>> START
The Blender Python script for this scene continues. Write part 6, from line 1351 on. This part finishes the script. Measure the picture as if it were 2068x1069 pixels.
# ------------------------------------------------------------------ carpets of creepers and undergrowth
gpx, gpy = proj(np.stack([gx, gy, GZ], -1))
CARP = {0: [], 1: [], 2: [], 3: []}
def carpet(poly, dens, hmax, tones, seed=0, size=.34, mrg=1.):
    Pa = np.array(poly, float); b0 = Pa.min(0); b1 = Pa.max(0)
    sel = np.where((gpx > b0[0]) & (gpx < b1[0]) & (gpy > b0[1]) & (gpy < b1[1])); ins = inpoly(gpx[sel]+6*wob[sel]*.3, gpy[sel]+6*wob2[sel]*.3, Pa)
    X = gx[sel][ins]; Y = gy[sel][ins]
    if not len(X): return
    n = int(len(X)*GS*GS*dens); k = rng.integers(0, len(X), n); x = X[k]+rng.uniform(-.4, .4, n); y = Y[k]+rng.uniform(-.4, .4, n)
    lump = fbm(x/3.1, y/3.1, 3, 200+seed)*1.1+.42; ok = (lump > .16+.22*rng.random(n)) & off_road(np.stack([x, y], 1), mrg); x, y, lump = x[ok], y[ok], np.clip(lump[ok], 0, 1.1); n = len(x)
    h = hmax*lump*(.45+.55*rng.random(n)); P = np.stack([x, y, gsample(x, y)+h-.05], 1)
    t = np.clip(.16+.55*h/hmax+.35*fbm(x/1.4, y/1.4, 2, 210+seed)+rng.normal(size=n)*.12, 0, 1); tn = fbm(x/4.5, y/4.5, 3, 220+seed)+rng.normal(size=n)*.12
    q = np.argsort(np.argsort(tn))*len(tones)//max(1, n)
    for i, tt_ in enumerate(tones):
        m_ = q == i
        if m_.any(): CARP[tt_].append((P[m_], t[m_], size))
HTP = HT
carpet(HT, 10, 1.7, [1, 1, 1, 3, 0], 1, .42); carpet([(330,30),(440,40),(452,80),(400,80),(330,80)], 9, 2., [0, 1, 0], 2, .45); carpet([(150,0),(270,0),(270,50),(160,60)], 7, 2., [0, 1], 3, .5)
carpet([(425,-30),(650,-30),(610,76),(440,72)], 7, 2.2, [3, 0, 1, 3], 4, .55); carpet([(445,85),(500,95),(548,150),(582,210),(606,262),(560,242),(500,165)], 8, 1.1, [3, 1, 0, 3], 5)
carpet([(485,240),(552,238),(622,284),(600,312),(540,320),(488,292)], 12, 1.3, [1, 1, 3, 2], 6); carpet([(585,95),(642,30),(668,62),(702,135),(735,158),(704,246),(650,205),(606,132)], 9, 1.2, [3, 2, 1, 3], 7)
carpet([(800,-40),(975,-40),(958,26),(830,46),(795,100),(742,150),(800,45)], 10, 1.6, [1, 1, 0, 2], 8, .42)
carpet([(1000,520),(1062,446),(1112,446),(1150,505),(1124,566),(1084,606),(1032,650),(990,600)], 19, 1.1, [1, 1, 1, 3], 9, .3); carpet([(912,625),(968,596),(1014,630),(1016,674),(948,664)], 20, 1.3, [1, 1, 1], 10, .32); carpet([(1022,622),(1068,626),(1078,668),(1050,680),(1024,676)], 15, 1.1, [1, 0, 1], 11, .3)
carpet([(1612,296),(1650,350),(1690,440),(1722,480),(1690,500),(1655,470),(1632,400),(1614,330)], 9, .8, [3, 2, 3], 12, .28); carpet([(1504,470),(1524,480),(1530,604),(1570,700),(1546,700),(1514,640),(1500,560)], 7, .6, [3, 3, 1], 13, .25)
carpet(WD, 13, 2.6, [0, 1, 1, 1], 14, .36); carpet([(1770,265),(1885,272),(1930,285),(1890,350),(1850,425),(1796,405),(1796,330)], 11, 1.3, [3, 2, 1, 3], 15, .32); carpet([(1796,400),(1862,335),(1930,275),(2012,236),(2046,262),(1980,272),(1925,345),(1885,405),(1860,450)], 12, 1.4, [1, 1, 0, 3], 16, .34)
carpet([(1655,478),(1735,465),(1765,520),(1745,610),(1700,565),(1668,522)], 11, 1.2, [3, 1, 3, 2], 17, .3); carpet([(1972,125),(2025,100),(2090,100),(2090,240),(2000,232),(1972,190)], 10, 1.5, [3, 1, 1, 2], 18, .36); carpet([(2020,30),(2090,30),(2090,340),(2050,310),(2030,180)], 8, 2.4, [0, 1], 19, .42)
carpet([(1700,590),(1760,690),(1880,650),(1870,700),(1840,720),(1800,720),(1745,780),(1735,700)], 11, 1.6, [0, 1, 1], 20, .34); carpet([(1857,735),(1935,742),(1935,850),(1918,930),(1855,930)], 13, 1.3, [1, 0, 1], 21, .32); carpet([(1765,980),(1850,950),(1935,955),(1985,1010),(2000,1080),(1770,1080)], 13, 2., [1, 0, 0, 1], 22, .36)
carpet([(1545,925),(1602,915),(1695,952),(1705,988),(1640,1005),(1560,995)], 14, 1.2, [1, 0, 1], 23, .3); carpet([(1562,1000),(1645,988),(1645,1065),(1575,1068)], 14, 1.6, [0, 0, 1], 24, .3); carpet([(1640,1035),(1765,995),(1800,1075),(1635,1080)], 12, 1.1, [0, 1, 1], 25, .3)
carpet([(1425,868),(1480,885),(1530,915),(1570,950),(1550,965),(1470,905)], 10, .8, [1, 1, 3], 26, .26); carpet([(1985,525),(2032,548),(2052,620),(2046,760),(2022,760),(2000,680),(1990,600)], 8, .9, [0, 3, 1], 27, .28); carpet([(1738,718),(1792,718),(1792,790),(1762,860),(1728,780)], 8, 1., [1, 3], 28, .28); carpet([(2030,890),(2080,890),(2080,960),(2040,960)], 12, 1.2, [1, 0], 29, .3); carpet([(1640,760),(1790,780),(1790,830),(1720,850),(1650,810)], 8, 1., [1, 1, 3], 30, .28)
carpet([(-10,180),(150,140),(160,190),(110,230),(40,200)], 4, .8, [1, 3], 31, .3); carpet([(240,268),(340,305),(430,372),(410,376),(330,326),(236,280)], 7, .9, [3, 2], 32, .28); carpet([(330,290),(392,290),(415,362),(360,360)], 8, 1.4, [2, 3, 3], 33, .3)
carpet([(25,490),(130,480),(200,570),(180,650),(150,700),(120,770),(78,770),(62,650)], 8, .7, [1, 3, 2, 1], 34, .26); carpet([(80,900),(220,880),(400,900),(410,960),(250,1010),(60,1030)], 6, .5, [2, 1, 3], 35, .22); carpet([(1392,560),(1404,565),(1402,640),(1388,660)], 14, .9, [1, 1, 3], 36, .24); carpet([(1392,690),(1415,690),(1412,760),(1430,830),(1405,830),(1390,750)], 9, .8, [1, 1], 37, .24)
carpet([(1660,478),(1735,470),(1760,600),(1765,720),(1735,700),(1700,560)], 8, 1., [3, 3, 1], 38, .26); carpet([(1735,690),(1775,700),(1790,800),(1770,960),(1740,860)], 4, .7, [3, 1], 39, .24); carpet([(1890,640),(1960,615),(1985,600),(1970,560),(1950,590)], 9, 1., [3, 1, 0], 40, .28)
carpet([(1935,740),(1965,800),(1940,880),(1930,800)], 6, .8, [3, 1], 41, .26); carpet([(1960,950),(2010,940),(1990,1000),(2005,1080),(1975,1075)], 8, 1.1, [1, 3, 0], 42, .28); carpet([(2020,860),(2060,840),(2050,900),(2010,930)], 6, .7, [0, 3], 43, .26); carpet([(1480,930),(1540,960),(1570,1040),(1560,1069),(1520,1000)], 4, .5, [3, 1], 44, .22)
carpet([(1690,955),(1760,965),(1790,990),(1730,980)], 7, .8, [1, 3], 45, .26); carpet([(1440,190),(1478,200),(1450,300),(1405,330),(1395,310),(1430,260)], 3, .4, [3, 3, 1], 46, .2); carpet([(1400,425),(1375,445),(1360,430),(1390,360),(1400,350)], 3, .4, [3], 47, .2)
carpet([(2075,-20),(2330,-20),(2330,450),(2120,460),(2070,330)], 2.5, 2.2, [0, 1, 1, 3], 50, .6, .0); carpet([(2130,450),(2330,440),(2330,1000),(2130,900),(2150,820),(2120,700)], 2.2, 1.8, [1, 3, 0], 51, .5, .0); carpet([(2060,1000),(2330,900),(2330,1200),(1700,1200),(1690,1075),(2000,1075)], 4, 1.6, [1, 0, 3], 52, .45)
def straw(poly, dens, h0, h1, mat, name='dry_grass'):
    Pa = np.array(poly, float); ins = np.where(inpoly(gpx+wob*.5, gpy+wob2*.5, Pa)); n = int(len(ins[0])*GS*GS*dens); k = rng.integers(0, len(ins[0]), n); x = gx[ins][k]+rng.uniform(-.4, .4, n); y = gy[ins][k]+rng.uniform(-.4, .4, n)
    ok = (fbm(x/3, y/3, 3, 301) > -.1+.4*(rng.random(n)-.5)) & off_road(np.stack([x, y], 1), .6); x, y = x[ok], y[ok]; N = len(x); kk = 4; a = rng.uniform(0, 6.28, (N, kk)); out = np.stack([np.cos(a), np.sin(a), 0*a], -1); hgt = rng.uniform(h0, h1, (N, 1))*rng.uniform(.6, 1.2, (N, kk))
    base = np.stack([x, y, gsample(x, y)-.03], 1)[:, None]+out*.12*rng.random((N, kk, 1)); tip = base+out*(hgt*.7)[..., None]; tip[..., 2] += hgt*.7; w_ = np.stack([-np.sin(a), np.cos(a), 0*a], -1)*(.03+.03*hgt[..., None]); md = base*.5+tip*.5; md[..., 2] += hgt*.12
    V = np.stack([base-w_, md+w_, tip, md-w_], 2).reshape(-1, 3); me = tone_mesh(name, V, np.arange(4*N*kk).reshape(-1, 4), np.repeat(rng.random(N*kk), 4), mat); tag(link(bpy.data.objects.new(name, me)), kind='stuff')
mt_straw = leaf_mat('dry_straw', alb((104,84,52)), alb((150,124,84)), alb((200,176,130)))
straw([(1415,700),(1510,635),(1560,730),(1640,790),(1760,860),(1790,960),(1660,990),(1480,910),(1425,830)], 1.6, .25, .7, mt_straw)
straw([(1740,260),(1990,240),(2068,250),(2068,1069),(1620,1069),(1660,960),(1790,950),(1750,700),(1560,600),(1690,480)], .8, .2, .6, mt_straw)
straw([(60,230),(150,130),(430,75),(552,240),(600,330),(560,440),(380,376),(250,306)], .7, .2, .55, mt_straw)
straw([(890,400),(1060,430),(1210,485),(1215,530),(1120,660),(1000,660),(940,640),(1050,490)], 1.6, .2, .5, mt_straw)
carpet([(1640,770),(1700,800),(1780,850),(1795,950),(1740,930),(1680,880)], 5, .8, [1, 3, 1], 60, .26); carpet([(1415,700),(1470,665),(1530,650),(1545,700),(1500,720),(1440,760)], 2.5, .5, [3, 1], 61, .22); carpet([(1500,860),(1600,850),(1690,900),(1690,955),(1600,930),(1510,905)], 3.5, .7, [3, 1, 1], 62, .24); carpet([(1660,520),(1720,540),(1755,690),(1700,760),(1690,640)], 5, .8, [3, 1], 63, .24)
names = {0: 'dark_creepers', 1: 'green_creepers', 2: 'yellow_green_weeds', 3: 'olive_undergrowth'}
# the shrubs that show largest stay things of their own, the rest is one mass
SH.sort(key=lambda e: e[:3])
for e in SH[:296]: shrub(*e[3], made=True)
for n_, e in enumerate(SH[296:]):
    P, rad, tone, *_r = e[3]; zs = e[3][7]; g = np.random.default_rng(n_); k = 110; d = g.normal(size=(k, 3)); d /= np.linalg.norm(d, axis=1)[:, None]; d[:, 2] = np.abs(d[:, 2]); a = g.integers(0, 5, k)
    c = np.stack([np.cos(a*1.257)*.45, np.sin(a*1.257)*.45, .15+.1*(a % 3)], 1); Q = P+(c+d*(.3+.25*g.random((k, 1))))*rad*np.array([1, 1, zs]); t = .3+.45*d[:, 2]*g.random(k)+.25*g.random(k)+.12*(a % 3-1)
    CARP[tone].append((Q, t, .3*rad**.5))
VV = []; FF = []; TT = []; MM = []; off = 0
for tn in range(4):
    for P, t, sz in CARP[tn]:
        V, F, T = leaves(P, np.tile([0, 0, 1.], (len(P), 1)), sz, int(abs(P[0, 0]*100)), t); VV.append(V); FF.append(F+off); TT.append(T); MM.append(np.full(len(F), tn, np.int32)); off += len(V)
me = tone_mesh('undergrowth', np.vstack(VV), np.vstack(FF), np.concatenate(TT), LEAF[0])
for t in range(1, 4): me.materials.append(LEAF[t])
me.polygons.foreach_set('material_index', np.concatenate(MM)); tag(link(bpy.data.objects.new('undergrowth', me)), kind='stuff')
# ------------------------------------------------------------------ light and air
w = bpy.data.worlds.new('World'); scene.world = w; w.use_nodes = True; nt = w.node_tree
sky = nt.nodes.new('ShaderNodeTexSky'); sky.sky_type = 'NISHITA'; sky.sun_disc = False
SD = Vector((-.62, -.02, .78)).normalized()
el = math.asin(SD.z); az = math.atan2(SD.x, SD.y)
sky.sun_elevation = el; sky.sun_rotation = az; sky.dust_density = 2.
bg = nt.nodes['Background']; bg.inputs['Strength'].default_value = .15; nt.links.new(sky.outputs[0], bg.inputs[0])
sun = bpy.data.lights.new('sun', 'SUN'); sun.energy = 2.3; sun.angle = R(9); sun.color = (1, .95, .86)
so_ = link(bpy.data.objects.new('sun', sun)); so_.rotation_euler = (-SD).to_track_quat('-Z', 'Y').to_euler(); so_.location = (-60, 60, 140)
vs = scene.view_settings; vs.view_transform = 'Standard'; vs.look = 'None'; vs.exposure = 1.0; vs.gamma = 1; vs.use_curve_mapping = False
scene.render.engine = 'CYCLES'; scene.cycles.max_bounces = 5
>> END
(WHAT IS BEING ASKED) Can you write out the lines above, from the first one through the one containing "h = hmax*lump*(.45+.55*rng.random(n));", exactly as they appear and nothing more?

(REPLY)
The Blender Python script for this scene continues. Write part 6, from line 1351 on. This part finishes the script. Measure the picture as if it were 2068x1069 pixels.
# ------------------------------------------------------------------ carpets of creepers and undergrowth
gpx, gpy = proj(np.stack([gx, gy, GZ], -1))
CARP = {0: [], 1: [], 2: [], 3: []}
def carpet(poly, dens, hmax, tones, seed=0, size=.34, mrg=1.):
    Pa = np.array(poly, float); b0 = Pa.min(0); b1 = Pa.max(0)
    sel = np.where((gpx > b0[0]) & (gpx < b1[0]) & (gpy > b0[1]) & (gpy < b1[1])); ins = inpoly(gpx[sel]+6*wob[sel]*.3, gpy[sel]+6*wob2[sel]*.3, Pa)
    X = gx[sel][ins]; Y = gy[sel][ins]
    if not len(X): return
    n = int(len(X)*GS*GS*dens); k = rng.integers(0, len(X), n); x = X[k]+rng.uniform(-.4, .4, n); y = Y[k]+rng.uniform(-.4, .4, n)
    lump = fbm(x/3.1, y/3.1, 3, 200+seed)*1.1+.42; ok = (lump > .16+.22*rng.random(n)) & off_road(np.stack([x, y], 1), mrg); x, y, lump = x[ok], y[ok], np.clip(lump[ok], 0, 1.1); n = len(x)
    h = hmax*lump*(.45+.55*rng.random(n)); P = np.stack([x, y, gsample(x, y)+h-.05], 1)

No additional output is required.